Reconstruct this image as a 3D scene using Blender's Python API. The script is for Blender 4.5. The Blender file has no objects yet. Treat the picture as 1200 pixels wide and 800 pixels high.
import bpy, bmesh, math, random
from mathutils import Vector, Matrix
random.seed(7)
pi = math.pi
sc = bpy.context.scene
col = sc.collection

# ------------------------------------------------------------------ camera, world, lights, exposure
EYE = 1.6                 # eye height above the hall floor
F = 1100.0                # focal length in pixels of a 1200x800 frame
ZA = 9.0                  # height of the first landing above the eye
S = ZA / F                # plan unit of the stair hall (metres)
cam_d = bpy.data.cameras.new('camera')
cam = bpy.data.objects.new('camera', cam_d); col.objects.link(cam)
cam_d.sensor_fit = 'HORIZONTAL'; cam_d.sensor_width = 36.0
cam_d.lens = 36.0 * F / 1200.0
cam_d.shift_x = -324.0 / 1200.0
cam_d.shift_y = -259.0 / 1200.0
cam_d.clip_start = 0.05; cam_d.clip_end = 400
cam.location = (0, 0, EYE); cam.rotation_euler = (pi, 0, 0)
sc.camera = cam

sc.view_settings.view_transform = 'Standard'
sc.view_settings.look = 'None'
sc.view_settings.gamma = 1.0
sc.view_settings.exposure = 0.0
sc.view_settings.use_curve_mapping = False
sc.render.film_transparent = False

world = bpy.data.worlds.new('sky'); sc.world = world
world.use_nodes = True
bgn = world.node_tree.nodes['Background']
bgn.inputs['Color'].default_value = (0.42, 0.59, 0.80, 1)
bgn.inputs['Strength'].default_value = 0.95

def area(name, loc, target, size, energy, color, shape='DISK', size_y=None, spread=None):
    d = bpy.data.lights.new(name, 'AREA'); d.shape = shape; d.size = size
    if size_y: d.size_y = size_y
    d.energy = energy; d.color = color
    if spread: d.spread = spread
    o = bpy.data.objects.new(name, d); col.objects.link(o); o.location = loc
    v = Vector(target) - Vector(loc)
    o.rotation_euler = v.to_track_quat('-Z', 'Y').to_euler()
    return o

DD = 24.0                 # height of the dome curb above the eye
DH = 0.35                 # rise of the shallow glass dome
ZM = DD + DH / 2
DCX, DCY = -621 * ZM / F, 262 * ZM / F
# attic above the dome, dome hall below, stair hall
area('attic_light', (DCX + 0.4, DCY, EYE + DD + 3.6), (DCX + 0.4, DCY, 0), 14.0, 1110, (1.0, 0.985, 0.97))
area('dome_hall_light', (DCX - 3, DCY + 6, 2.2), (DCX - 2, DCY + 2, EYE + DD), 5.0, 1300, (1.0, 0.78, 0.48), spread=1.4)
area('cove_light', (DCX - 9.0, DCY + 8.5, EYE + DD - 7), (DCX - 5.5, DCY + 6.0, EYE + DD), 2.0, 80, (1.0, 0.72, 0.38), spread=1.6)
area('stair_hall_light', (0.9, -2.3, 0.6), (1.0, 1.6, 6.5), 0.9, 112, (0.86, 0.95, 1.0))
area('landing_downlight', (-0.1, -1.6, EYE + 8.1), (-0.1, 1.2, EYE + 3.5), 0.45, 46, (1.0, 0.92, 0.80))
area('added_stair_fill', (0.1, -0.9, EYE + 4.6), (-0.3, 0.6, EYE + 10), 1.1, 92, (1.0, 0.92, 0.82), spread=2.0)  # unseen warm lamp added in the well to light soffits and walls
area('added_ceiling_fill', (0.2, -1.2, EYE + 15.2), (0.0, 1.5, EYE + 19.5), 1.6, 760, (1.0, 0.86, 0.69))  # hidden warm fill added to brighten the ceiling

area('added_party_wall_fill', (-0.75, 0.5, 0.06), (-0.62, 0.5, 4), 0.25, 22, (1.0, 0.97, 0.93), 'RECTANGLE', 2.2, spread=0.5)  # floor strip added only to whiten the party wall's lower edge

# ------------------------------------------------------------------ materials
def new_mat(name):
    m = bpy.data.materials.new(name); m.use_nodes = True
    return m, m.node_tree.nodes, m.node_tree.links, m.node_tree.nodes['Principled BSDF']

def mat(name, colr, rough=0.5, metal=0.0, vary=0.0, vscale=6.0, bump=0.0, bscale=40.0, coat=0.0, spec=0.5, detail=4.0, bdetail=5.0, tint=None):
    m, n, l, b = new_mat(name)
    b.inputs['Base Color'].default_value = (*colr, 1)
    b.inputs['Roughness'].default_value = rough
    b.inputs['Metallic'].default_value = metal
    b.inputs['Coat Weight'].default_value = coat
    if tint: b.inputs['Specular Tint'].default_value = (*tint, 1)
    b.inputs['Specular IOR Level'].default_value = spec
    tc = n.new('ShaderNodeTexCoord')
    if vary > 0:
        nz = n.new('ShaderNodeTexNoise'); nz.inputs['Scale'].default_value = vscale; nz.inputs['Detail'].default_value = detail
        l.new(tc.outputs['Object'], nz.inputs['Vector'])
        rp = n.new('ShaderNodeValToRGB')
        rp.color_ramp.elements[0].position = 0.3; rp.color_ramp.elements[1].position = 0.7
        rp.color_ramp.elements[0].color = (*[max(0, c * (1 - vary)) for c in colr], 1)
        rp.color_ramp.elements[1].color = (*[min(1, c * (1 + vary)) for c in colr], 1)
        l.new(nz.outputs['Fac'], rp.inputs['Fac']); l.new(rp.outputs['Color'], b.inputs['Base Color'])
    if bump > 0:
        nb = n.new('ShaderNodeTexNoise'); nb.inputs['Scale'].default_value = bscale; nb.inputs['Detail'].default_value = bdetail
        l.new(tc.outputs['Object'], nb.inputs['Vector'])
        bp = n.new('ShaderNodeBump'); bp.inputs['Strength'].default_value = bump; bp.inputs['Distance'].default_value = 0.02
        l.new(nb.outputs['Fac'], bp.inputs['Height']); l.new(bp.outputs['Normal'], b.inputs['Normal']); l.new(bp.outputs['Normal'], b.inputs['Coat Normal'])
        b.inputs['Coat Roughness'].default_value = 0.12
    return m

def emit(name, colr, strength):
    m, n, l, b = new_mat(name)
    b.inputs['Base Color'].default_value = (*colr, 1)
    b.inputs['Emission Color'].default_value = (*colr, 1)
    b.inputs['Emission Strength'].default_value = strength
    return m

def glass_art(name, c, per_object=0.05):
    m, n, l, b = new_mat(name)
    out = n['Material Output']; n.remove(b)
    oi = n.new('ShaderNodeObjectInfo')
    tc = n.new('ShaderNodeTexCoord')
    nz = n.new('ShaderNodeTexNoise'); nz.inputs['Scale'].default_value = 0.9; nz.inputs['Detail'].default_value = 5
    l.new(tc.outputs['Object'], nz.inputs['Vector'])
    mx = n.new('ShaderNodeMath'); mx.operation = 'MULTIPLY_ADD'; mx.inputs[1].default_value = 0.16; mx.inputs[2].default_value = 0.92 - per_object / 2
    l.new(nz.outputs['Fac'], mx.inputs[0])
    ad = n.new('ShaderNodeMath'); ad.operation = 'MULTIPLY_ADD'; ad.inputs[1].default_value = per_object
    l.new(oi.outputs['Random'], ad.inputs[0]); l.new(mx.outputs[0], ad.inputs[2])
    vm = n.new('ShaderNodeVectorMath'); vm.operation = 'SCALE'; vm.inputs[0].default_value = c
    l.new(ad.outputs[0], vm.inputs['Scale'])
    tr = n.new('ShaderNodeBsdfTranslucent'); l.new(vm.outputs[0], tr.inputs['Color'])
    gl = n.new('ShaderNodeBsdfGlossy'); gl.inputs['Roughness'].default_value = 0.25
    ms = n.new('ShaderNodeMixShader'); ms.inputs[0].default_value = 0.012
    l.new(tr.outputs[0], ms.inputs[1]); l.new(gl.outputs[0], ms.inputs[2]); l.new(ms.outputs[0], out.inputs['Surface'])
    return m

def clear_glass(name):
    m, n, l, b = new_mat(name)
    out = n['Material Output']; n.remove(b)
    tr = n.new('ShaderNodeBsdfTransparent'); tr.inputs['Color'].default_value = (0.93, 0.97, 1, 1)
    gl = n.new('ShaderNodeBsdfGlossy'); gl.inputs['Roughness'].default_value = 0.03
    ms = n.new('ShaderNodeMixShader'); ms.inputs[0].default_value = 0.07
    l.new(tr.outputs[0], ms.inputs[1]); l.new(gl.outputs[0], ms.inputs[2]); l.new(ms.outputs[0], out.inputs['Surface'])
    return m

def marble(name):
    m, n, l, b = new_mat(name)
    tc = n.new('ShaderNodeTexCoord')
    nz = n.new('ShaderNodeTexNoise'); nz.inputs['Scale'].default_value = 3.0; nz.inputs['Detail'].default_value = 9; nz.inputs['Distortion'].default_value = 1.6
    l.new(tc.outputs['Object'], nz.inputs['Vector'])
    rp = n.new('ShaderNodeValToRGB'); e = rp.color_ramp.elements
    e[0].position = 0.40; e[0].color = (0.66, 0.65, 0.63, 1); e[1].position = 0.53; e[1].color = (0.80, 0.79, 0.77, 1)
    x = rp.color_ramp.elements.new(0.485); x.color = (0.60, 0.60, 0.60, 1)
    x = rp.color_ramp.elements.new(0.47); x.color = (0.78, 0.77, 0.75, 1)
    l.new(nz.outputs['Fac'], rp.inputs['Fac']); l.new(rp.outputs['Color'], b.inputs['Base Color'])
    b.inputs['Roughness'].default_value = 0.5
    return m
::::
> **TASK TO CARRY OUT**
Begin with the first line of the listing and copy exactly through the line that contains "col = sc.collection", please, keeping both ends and leaving out everything after.

> **SOLUTION TO THIS TASK**
Reconstruct this image as a 3D scene using Blender's Python API. The script is for Blender 4.5. The Blender file has no objects yet. Treat the picture as 1200 pixels wide and 800 pixels high.
import bpy, bmesh, math, random
from mathutils import Vector, Matrix
random.seed(7)
pi = math.pi
sc = bpy.context.scene
col = sc.collection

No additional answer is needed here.